> [Supplied information]
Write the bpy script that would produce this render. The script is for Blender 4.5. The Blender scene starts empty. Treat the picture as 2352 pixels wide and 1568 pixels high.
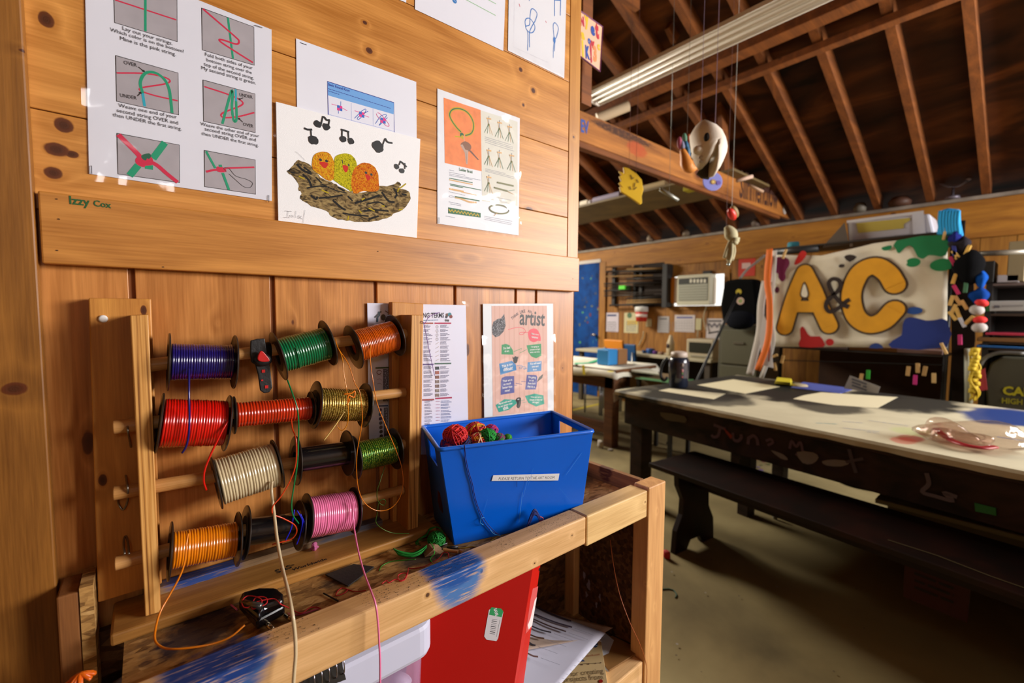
import bpy, bmesh, math, random
from mathutils import Vector as V, Matrix
random.seed(7)
S = bpy.context.scene
# ------------------------------------------------------------------ camera
W, H, FPX = 2352, 1568, 1019.5
YAW, PIT, ROL = math.radians(39.53), math.radians(3.557), math.radians(.317)
CH = 1.25                      # camera height over the floor
CAM = V((0, -.80, CH))
_f = V((math.sin(YAW)*math.cos(PIT), math.cos(YAW)*math.cos(PIT), -math.sin(PIT)))
_r = V((math.cos(YAW), -math.sin(YAW), 0)); _u = _r.cross(_f)
CR = _r*math.cos(ROL) + _u*math.sin(ROL); CU = -_r*math.sin(ROL) + _u*math.cos(ROL); CF = _f
cd = bpy.data.cameras.new('camera'); cam = bpy.data.objects.new('camera', cd); S.collection.objects.link(cam)
cd.sensor_width = 36; cd.lens = 36*FPX/W; cd.clip_start = .02; cd.clip_end = 60
cam.matrix_world = Matrix(((CR.x, CU.x, -CF.x, CAM.x), (CR.y, CU.y, -CF.y, CAM.y), (CR.z, CU.z, -CF.z, CAM.z), (0, 0, 0, 1)))
cd.dof.use_dof = True; cd.dof.focus_distance = .72; cd.dof.aperture_fstop = 3.4
S.camera = cam
# ------------------------------------------------------------------ light
S.view_settings.view_transform = 'Standard'; S.view_settings.look = 'None'; S.view_settings.gamma = 1
S.view_settings.exposure = 0.1; S.view_settings.use_curve_mapping = False
try:
    S.cycles.use_denoising = True; S.cycles.max_bounces = 8; S.cycles.transparent_max_bounces = 16
    S.cycles.sample_clamp_indirect = 6
except Exception: pass
wd = bpy.data.worlds.new('world'); S.world = wd; wd.use_nodes = True
wd.node_tree.nodes['Background'].inputs[0].default_value = (.75, .85, 1, 1)
wd.node_tree.nodes['Background'].inputs[1].default_value = .07
def area(name, loc, aim, sx, sy, e, col):
    l = bpy.data.lights.new(name, 'AREA'); l.shape = 'RECTANGLE'; l.size = sx; l.size_y = sy; l.energy = e; l.color = col
    o = bpy.data.objects.new(name, l); S.collection.objects.link(o); o.location = loc
    o.rotation_euler = (V(aim)-V(loc)).to_track_quat('-Z', 'Y').to_euler(); return o
area('window_light_front', (3.88, -3.1, 2.0), (.9, 0, 1.1), 2.2, 1.2, 290, (1, .965, .94))
area('window_light_behind', (-.2, -3.2, 2.22), (.3, 0, 1.2), .34, .32, 4.2, (1, .98, .96))
area('window_light_back', (3.0, 4.7, 2.85), (2.2, 0, 0), 1.8, 1.1, 300, (1, .92, .78))
# ------------------------------------------------------------------ pixels to places
def ray(p): return CF + CR*((p[0]-W/2)/FPX) - CU*((p[1]-H/2)/FPX)
def onY(p, y): d = ray(p); return CAM + d*((y-CAM.y)/d.y)
def onX(p, x): d = ray(p); return CAM + d*((x-CAM.x)/d.x)
def onZ(p, z): d = ray(p); return CAM + d*((z-CAM.z)/d.z)
def onP(p, o, n): d = ray(p); n = V(n); return CAM + d*((V(o)-CAM).dot(n)/d.dot(n))
def dep(p, t): d = ray(p); return CAM + d*t
def proj(v):
    d = V(v)-CAM; z = d.dot(CF); return (round(W/2+FPX*d.dot(CR)/z), round(H/2-FPX*d.dot(CU)/z))
# ------------------------------------------------------------------ materials
def lin(h):
    if isinstance(h, str):
        h = [int(h[i:i+2], 16)/255 for i in (0, 2, 4)]
    return tuple((c/12.92 if c <= .04045 else ((c+.055)/1.055)**2.4) for c in h)+(1,)
_M = {}
def mat(h, rough=.6, metal=0, bump=0, bs=200, spec=.5, var=.0, vs=8, coat=0, name=None, sheen=0):
    k = (h, rough, metal, bump, bs, spec, var, vs, coat)
    if k in _M: return _M[k]
    m = bpy.data.materials.new(name or 'mat_'+str(h)); m.use_nodes = True; n = m.node_tree.nodes; L = m.node_tree.links
    b = n['Principled BSDF']; b.inputs['Base Color'].default_value = lin(h); b.inputs['Roughness'].default_value = rough
    b.inputs['Metallic'].default_value = metal; b.inputs['Specular IOR Level'].default_value = spec
    if coat: b.inputs['Coat Weight'].default_value = coat; b.inputs['Coat Roughness'].default_value = .08
    if var or bump:
        tc = n.new('ShaderNodeTexCoord'); nz = n.new('ShaderNodeTexNoise'); L.new(tc.outputs['Object'], nz.inputs['Vector'])
        nz.inputs['Scale'].default_value = vs; nz.inputs['Detail'].default_value = 5
        if var:
            hs = n.new('ShaderNodeHueSaturation'); hs.inputs['Color'].default_value = lin(h)
            mr = n.new('ShaderNodeMapRange'); L.new(nz.outputs[0], mr.inputs[0]); mr.inputs[1].default_value = .3; mr.inputs[2].default_value = .7
            mr.inputs[3].default_value = 1-var; mr.inputs[4].default_value = 1+var; L.new(mr.outputs[0], hs.inputs['Value']); L.new(hs.outputs[0], b.inputs['Base Color'])
        if bump:
            nb = n.new('ShaderNodeTexNoise'); nb.inputs['Scale'].default_value = bs; L.new(tc.outputs['Object'], nb.inputs['Vector'])
            bp = n.new('ShaderNodeBump'); bp.inputs['Strength'].default_value = bump; bp.inputs['Distance'].default_value = .002
            L.new(nb.outputs[0], bp.inputs['Height']); L.new(bp.outputs[0], b.inputs['Normal'])
    _M[k] = m; return m
def wood(name, light, dark, axis='x', knots=(), kn=.5, rough=.5, gs=1.0, spots=(), kcol='5c2a10', spec=.4, auto=True):
    """pine: long grain along axis; knots = (world point, radius along grain, radius across); spots = paint (point, radii xyz, colour)"""
    m = bpy.data.materials.new(name); m.use_nodes = True; N = m.node_tree.nodes; L = m.node_tree.links; b = N['Principled BSDF']
    b.inputs['Roughness'].default_value = rough; b.inputs['Specular IOR Level'].default_value = spec
    tc = N.new('ShaderNodeTexCoord'); co = tc.outputs['Object']
    ax = 'xyz'.index(axis)
    def mp(sc, src=co):
        a = N.new('ShaderNodeVectorMath'); a.operation = 'MULTIPLY'; L.new(src, a.inputs[0]); a.inputs[1].default_value = sc; return a.outputs[0]
    def sc(al, ac): v = [ac]*3; v[ax] = al; return v
    def noise(vec, s=1, d=3, dist=0):
        n = N.new('ShaderNodeTexNoise'); n.inputs['Scale'].default_value = s; n.inputs['Detail'].default_value = d; n.inputs['Distortion'].default_value = dist; L.new(vec, n.inputs['Vector']); return n.outputs[0]
    def math_(op, a, c, cl=False):
        n = N.new('ShaderNodeMath'); n.operation = op; n.use_clamp = cl
        for i, x in enumerate((a, c)):
            if hasattr(x, 'links'): L.new(x, n.inputs[i])
            else: n.inputs[i].default_value = x
        return n.outputs[0]
    geo = N.new('ShaderNodeNewGeometry'); isl = geo.outputs['Random Per Island']
    ad = N.new('ShaderNodeVectorMath'); ad.operation = 'MULTIPLY_ADD'; cmb = N.new('ShaderNodeCombineXYZ')
    for i in range(3): L.new(isl, cmb.inputs[i])
    L.new(cmb.outputs[0], ad.inputs[0]); ad.inputs[1].default_value = (3.1, 5.3, 7.7); L.new(co, ad.inputs[2]); cv = ad.outputs[0]
    # knots
    kmask = None
    def kn_mask(p, ra, rc, soft=.35):
        s = N.new('ShaderNodeVectorMath'); s.operation = 'SUBTRACT'; L.new(co, s.inputs[0]); s.inputs[1].default_value = p
        v = [1/rc]*3; v[ax] = 1/ra; q = mp(v, s.outputs[0]); l = N.new('ShaderNodeVectorMath'); l.operation = 'LENGTH'; L.new(q, l.inputs[0]); return l.outputs['Value']
    dmin = None
    for (p, ra, rc) in knots:
        d = kn_mask(p, ra, rc); dmin = d if dmin is None else math_('MINIMUM', dmin, d)
    if auto:
        vo = N.new('ShaderNodeTexVoronoi'); vo.inputs['Scale'].default_value = 1; v = [9.]*3; v[ax] = 3.2; L.new(mp(v, cv), vo.inputs['Vector'])
        d2 = math_('MULTIPLY', vo.outputs['Distance'], 17.0); dmin = d2 if dmin is None else math_('MINIMUM', dmin, d2)
    if dmin is None: dmin = math_('ADD', noise(co, 1), 9)
    # grain: noise stretched + ring lines, warped round knots
    warp = math_('DIVIDE', 1.0, math_('ADD', dmin, .6))
    g1 = noise(mp(sc(2.2*gs, 34*gs), cv), 1, 4, .6)
    ringc = math_('ADD', math_('MULTIPLY', noise(mp(sc(.9*gs, 9*gs), cv), 1, 2), 26), math_('MULTIPLY', warp, 9))
    ring = math_('ABSOLUTE', math_('SINE', ringc, 0), 0)
    g2 = noise(mp(sc(16*gs, 420*gs), cv), 1, 3)
    big = noise(mp((1.7, 1.7, 1.7), cv), 1, 3)
    f = math_('ADD', math_('MULTIPLY', g1, .55), math_('MULTIPLY', ring, .16)); f = math_('ADD', f, math_('MULTIPLY', g2, .42)); f = math_('ADD', f, math_('MULTIPLY', big, .35)); f = math_('ADD', f, math_('MULTIPLY', isl, .14))
    mr = N.new('ShaderNodeMapRange'); L.new(f, mr.inputs[0]); mr.inputs[1].default_value = .56; mr.inputs[2].default_value = 1.1
    mx = N.new('ShaderNodeMix'); mx.data_type = 'RGBA'; L.new(mr.outputs[0], mx.inputs[0]); mx.inputs[6].default_value = lin(light); mx.inputs[7].default_value = lin(dark)
    col = mx.outputs[2]
    def over(col, mask, c):
        x = N.new('ShaderNodeMix'); x.data_type = 'RGBA'; L.new(mask, x.inputs[0]); L.new(col, x.inputs[6]); x.inputs[7].default_value = lin(c); return x.outputs[2]
    def ramp(v, a, bb, t0=1, t1=0):
        r = N.new('ShaderNodeMapRange'); r.interpolation_type = 'SMOOTHSTEP'; L.new(v, r.inputs[0]); r.inputs[1].default_value = a; r.inputs[2].default_value = bb; r.inputs[3].default_value = t0; r.inputs[4].default_value = t1; return r.outputs[0]
    dn = math_('ADD', dmin, math_('MULTIPLY', math_('SUBTRACT', noise(mp((60, 60, 60))), .5), .5))
    col = over(col, ramp(dn, .8, 2.0, .5, 0), dark); col = over(col, ramp(dn, .85, 1.1, .95, 0), kcol)
    if knots or auto: col = over(col, ramp(dn, .25, .95, .55, 0), '2c1407')
    scr = ramp(noise(mp(sc(30, 420)), 1, 3), .52, .66, 1, .35) if spots else None
    for (p, r, c, edge) in spots:
        s = N.new('ShaderNodeVectorMath'); s.operation = 'SUBTRACT'; L.new(co, s.inputs[0]); s.inputs[1].default_value = p
        q = mp([1/x for x in r], s.outputs[0]); l = N.new('ShaderNodeVectorMath'); l.operation = 'LENGTH'; L.new(q, l.inputs[0])
        dd = math_('ADD', l.outputs['Value'], math_('MULTIPLY', math_('SUBTRACT', noise(mp(sc(25, 120)), 1, 4), .5), edge))
        col = over(col, math_('MULTIPLY', ramp(dd, .7, 1.1, .95, 0), scr), c)
    L.new(col, b.inputs['Base Color'])
    bp = N.new('ShaderNodeBump'); bp.inputs['Strength'].default_value = .25; bp.inputs['Distance'].default_value = .0012; L.new(f, bp.inputs['Height']); L.new(bp.outputs[0], b.inputs['Normal'])
    return m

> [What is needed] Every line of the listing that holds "scene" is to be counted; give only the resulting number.

> [Exercise answer] 2